Researchers explored simulations of complex, physical models to quantify the strength of the permafrost carbon feedback (PCF), driven by the additional carbon released from thawing permafrost, and of the surface albedo feedback (SAF), driven by the extra solar energy absorbed by the Earth’s surface as white sea ice and snow covers decline, exposing darker ocean and land.

Nearly all climate policy studies to date have implied a constant SAF and zero PCF. However, recent observations and computer models show permafrost feedback is the stronger of the two and that both are nonlinear, their strength changing in complex ways as the climate warms. This affects their impact on both the global climate and economy.

Low emissions scenarios in the study include meeting the 1.5°C and 2°C Paris Agreement targets relative to pre-industrial conditions by 2100, while medium emissions scenarios include mitigation levels consistent with current national pledges. Under this scenario, the world is set to warm by around 3°C relative to pre-industrial by 2100.

High emissions scenarios, such as the current “business as usual” trajectory – expected to lead to around 4°C of warming by 2100 and cause by far the highest impacts on ecosystems and societies – are also included.

Under all scenarios, using the strengthening Arctic feedbacks shows an increase to the total economic cost of climate change, consisting of the mitigation costs of cutting emissions, climate adaptation costs and residual climate-related impacts. The increases occur primarily through additional temperature-driven impacts on economy, ecosystems and human health and additional impacts from sea-level rise.

“This information provides incentive to take action,” said Elshorbany. “If we don’t take steps to mitigate climate change, there will be a very real cost that must be paid and will have a significant impact.”
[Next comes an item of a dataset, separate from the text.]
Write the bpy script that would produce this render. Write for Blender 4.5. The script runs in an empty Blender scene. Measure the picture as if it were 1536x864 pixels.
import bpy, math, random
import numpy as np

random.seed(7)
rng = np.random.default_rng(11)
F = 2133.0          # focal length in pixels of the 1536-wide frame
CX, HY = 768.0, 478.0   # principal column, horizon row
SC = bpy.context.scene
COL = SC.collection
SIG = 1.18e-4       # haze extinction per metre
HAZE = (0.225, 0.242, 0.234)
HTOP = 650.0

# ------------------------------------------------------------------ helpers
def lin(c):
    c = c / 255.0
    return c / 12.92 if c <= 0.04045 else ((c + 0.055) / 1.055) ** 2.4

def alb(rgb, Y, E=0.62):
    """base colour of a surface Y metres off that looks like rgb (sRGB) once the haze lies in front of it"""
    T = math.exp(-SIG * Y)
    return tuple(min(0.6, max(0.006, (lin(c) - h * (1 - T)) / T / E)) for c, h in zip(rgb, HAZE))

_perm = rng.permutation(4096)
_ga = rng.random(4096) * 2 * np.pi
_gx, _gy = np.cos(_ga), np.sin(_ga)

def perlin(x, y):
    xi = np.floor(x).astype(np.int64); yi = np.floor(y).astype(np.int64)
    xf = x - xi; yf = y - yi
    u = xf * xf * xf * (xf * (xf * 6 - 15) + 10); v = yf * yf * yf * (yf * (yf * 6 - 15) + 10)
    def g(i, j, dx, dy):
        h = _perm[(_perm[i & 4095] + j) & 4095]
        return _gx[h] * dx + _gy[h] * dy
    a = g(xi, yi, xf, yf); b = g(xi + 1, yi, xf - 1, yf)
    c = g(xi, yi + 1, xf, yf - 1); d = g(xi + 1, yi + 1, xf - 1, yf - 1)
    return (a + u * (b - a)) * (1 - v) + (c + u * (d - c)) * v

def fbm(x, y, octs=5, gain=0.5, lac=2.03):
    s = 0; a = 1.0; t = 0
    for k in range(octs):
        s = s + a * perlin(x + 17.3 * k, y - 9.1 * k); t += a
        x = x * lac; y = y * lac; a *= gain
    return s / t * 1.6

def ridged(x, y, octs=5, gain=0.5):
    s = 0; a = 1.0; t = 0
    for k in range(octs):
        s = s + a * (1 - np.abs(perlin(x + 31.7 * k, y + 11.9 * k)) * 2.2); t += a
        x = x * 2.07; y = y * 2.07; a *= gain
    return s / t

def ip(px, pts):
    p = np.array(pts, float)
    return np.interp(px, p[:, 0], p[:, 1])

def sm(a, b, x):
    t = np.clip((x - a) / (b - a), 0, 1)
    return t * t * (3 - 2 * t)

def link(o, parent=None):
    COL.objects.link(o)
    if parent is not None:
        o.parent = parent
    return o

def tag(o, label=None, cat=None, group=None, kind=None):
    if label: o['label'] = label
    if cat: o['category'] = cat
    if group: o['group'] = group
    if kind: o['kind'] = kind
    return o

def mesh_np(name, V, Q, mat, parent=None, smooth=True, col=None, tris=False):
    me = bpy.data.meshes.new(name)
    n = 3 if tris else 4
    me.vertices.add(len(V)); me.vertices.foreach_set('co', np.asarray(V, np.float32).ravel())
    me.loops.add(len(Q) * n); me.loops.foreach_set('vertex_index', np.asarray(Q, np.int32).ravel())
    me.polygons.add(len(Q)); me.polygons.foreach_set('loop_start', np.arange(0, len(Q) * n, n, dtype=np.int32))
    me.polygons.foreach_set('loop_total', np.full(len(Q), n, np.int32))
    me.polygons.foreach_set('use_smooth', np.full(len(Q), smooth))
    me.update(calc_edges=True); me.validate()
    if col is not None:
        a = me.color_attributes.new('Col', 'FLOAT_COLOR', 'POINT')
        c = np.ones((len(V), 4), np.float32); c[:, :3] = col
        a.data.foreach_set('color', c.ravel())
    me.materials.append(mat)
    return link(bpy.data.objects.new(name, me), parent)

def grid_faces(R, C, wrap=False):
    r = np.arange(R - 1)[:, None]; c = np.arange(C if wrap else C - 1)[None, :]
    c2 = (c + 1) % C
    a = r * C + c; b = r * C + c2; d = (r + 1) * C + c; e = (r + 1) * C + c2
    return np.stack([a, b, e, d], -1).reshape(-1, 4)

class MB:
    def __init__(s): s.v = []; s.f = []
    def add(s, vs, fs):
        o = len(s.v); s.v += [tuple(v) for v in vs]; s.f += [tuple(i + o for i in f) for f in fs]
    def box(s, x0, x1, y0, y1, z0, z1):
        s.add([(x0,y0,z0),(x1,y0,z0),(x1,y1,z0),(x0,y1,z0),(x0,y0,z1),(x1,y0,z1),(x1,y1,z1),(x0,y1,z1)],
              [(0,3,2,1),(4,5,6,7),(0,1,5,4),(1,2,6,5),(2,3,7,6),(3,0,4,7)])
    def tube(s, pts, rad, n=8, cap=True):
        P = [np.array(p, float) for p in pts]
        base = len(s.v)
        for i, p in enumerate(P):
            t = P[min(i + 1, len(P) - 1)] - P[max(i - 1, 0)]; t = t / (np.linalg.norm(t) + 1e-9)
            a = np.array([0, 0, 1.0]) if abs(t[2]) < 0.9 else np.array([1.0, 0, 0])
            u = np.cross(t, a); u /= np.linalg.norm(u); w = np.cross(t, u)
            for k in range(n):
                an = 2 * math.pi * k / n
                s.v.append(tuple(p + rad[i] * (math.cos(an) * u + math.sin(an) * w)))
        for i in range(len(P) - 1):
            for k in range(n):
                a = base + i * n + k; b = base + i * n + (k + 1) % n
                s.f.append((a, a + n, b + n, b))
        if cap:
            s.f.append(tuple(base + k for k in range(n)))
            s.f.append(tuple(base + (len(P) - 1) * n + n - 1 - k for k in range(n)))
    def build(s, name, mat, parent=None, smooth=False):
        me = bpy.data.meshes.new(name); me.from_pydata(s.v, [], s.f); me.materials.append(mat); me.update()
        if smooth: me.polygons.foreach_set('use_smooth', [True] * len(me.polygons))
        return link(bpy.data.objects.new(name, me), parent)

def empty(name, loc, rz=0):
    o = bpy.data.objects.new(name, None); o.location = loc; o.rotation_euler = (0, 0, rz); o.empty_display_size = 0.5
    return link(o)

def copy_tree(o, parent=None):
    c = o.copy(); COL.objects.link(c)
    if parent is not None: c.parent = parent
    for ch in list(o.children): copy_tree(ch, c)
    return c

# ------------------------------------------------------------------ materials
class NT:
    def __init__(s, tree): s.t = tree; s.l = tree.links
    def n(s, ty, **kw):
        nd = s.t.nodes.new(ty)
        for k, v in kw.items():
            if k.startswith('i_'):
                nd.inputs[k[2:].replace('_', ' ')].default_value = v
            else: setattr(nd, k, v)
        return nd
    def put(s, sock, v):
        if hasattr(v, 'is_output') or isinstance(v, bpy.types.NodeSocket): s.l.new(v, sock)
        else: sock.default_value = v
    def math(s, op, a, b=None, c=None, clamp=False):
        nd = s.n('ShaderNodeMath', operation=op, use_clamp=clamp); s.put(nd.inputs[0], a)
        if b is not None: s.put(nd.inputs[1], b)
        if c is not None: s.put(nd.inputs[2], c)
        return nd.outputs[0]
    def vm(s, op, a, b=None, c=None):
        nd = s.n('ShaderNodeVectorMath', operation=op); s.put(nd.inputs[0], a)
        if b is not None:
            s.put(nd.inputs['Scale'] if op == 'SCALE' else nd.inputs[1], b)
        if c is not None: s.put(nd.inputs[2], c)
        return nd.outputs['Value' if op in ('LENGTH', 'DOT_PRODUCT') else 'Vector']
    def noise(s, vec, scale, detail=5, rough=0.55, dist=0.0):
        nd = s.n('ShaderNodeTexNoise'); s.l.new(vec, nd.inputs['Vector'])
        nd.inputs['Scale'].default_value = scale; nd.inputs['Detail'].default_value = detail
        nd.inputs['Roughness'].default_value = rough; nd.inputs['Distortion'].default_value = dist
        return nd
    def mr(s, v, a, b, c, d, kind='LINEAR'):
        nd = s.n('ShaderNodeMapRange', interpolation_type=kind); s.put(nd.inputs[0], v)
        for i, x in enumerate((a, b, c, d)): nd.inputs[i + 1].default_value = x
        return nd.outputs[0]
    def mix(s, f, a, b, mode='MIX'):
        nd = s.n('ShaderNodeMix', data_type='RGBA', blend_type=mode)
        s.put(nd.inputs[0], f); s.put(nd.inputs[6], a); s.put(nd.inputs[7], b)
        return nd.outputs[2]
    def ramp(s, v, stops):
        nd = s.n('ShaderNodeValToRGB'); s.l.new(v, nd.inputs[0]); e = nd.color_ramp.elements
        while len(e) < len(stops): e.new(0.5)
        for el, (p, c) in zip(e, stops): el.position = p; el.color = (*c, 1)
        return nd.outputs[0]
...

In addition to Elshorbany, the authors of the study are Dmitry Yumashev, Gail Whiteman and Paul Young, of the Pentland Centre for Sustainability in Business and Lancaster Environment Centre at Lancaster University; Chris Hope, of the Judge Business School at the University of Cambridge; Kevin Schaefer, of the National Snow and Ice Data Centre at the University of Colorado (USA); Kathrin Riemann-Campe, of the Alfred Wegener Institute (Germany); Fernando Iglesias-Suarez, of the Institute of Physical Chemistry Rocasolano (Spain); Elchin Jafarov, of the Los Alamos National Laboratory (USA); and Eleanor J. Burke, of the UK Met Office.